Print out the material that follows word for word.

━━━━━ Dataset section

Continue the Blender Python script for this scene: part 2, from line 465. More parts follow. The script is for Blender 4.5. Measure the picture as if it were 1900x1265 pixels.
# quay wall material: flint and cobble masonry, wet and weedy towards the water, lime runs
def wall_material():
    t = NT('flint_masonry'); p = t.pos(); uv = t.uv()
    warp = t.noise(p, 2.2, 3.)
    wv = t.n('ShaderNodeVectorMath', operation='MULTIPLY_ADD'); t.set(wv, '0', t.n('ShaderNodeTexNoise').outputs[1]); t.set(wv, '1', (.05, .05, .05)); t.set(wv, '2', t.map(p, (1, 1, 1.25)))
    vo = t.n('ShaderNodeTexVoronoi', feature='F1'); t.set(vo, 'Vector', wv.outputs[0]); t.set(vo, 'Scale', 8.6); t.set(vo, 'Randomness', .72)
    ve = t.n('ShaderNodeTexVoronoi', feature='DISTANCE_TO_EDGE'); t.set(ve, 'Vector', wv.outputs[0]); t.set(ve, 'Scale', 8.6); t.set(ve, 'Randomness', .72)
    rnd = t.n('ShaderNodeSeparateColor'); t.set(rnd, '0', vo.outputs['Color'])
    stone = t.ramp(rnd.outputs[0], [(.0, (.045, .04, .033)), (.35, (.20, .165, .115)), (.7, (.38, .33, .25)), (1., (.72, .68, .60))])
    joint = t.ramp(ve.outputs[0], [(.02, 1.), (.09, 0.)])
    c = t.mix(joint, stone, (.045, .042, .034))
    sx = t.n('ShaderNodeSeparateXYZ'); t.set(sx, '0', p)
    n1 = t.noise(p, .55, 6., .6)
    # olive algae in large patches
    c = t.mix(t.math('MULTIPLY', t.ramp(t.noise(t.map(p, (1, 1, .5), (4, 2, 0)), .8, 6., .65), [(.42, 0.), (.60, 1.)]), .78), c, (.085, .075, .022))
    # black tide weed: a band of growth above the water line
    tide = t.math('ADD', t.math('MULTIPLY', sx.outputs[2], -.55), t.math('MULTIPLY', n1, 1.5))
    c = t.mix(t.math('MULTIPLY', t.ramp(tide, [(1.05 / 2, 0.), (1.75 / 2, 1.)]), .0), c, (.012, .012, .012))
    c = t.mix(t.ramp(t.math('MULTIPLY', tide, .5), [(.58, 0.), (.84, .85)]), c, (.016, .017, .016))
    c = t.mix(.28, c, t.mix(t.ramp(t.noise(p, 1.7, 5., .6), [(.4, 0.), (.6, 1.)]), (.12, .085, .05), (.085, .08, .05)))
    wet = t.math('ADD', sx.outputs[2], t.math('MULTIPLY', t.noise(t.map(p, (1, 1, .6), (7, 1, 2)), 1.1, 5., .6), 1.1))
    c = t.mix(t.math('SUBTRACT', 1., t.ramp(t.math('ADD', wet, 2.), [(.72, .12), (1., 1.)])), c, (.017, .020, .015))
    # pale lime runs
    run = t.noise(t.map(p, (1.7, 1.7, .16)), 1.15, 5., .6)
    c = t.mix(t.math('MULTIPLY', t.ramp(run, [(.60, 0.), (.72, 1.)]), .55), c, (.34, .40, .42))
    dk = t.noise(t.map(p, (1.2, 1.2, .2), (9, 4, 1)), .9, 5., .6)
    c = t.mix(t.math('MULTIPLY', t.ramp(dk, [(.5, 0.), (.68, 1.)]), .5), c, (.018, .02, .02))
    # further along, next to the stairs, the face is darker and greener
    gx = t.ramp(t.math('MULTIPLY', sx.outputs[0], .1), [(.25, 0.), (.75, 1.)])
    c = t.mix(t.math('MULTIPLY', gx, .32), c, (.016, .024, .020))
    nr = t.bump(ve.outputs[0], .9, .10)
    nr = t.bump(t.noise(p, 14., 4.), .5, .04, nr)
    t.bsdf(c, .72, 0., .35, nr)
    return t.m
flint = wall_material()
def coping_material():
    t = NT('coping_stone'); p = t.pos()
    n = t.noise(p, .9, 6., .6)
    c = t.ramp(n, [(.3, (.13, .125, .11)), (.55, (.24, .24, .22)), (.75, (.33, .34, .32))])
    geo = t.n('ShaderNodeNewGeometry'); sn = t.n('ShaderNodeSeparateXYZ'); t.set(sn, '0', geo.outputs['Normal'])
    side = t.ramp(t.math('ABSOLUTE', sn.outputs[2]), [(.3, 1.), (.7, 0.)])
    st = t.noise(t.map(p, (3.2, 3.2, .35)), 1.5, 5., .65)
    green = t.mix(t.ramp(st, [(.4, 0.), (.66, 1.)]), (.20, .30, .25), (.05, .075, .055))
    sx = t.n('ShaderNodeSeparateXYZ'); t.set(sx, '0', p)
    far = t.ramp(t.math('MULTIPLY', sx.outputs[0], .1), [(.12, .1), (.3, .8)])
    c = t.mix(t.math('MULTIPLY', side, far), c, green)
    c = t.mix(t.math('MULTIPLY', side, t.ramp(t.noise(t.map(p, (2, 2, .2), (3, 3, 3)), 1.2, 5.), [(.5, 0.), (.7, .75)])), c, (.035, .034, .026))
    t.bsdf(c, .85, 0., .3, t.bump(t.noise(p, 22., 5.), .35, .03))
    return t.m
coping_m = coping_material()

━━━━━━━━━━

Response to the exercise>
Continue the Blender Python script for this scene: part 2, from line 465. More parts follow. The script is for Blender 4.5. Measure the picture as if it were 1900x1265 pixels.
# quay wall material: flint and cobble masonry, wet and weedy towards the water, lime runs
def wall_material():
    t = NT('flint_masonry'); p = t.pos(); uv = t.uv()
    warp = t.noise(p, 2.2, 3.)
    wv = t.n('ShaderNodeVectorMath', operation='MULTIPLY_ADD'); t.set(wv, '0', t.n('ShaderNodeTexNoise').outputs[1]); t.set(wv, '1', (.05, .05, .05)); t.set(wv, '2', t.map(p, (1, 1, 1.25)))
    vo = t.n('ShaderNodeTexVoronoi', feature='F1'); t.set(vo, 'Vector', wv.outputs[0]); t.set(vo, 'Scale', 8.6); t.set(vo, 'Randomness', .72)
    ve = t.n('ShaderNodeTexVoronoi', feature='DISTANCE_TO_EDGE'); t.set(ve, 'Vector', wv.outputs[0]); t.set(ve, 'Scale', 8.6); t.set(ve, 'Randomness', .72)
    rnd = t.n('ShaderNodeSeparateColor'); t.set(rnd, '0', vo.outputs['Color'])
    stone = t.ramp(rnd.outputs[0], [(.0, (.045, .04, .033)), (.35, (.20, .165, .115)), (.7, (.38, .33, .25)), (1., (.72, .68, .60))])
    joint = t.ramp(ve.outputs[0], [(.02, 1.), (.09, 0.)])
    c = t.mix(joint, stone, (.045, .042, .034))
    sx = t.n('ShaderNodeSeparateXYZ'); t.set(sx, '0', p)
    n1 = t.noise(p, .55, 6., .6)
    # olive algae in large patches
    c = t.mix(t.math('MULTIPLY', t.ramp(t.noise(t.map(p, (1, 1, .5), (4, 2, 0)), .8, 6., .65), [(.42, 0.), (.60, 1.)]), .78), c, (.085, .075, .022))
    # black tide weed: a band of growth above the water line
    tide = t.math('ADD', t.math('MULTIPLY', sx.outputs[2], -.55), t.math('MULTIPLY', n1, 1.5))
    c = t.mix(t.math('MULTIPLY', t.ramp(tide, [(1.05 / 2, 0.), (1.75 / 2, 1.)]), .0), c, (.012, .012, .012))
    c = t.mix(t.ramp(t.math('MULTIPLY', tide, .5), [(.58, 0.), (.84, .85)]), c, (.016, .017, .016))
    c = t.mix(.28, c, t.mix(t.ramp(t.noise(p, 1.7, 5., .6), [(.4, 0.), (.6, 1.)]), (.12, .085, .05), (.085, .08, .05)))
    wet = t.math('ADD', sx.outputs[2], t.math('MULTIPLY', t.noise(t.map(p, (1, 1, .6), (7, 1, 2)), 1.1, 5., .6), 1.1))
    c = t.mix(t.math('SUBTRACT', 1., t.ramp(t.math('ADD', wet, 2.), [(.72, .12), (1., 1.)])), c, (.017, .020, .015))
    # pale lime runs
    run = t.noise(t.map(p, (1.7, 1.7, .16)), 1.15, 5., .6)
    c = t.mix(t.math('MULTIPLY', t.ramp(run, [(.60, 0.), (.72, 1.)]), .55), c, (.34, .40, .42))
    dk = t.noise(t.map(p, (1.2, 1.2, .2), (9, 4, 1)), .9, 5., .6)
    c = t.mix(t.math('MULTIPLY', t.ramp(dk, [(.5, 0.), (.68, 1.)]), .5), c, (.018, .02, .02))
    # further along, next to the stairs, the face is darker and greener
    gx = t.ramp(t.math('MULTIPLY', sx.outputs[0], .1), [(.25, 0.), (.75, 1.)])
    c = t.mix(t.math('MULTIPLY', gx, .32), c, (.016, .024, .020))
    nr = t.bump(ve.outputs[0], .9, .10)
    nr = t.bump(t.noise(p, 14., 4.), .5, .04, nr)
    t.bsdf(c, .72, 0., .35, nr)
    return t.m
flint = wall_material()
def coping_material():
    t = NT('coping_stone'); p = t.pos()
    n = t.noise(p, .9, 6., .6)
    c = t.ramp(n, [(.3, (.13, .125, .11)), (.55, (.24, .24, .22)), (.75, (.33, .34, .32))])
    geo = t.n('ShaderNodeNewGeometry'); sn = t.n('ShaderNodeSeparateXYZ'); t.set(sn, '0', geo.outputs['Normal'])
    side = t.ramp(t.math('ABSOLUTE', sn.outputs[2]), [(.3, 1.), (.7, 0.)])
    st = t.noise(t.map(p, (3.2, 3.2, .35)), 1.5, 5., .65)
    green = t.mix(t.ramp(st, [(.4, 0.), (.66, 1.)]), (.20, .30, .25), (.05, .075, .055))
    sx = t.n('ShaderNodeSeparateXYZ'); t.set(sx, '0', p)
    far = t.ramp(t.math('MULTIPLY', sx.outputs[0], .1), [(.12, .1), (.3, .8)])
    c = t.mix(t.math('MULTIPLY', side, far), c, green)
    c = t.mix(t.math('MULTIPLY', side, t.ramp(t.noise(t.map(p, (2, 2, .2), (3, 3, 3)), 1.2, 5.), [(.5, 0.), (.7, .75)])), c, (.035, .034, .026))
    t.bsdf(c, .85, 0., .3, t.bump(t.noise(p, 22., 5.), .35, .03))
    return t.m
coping_m = coping_material()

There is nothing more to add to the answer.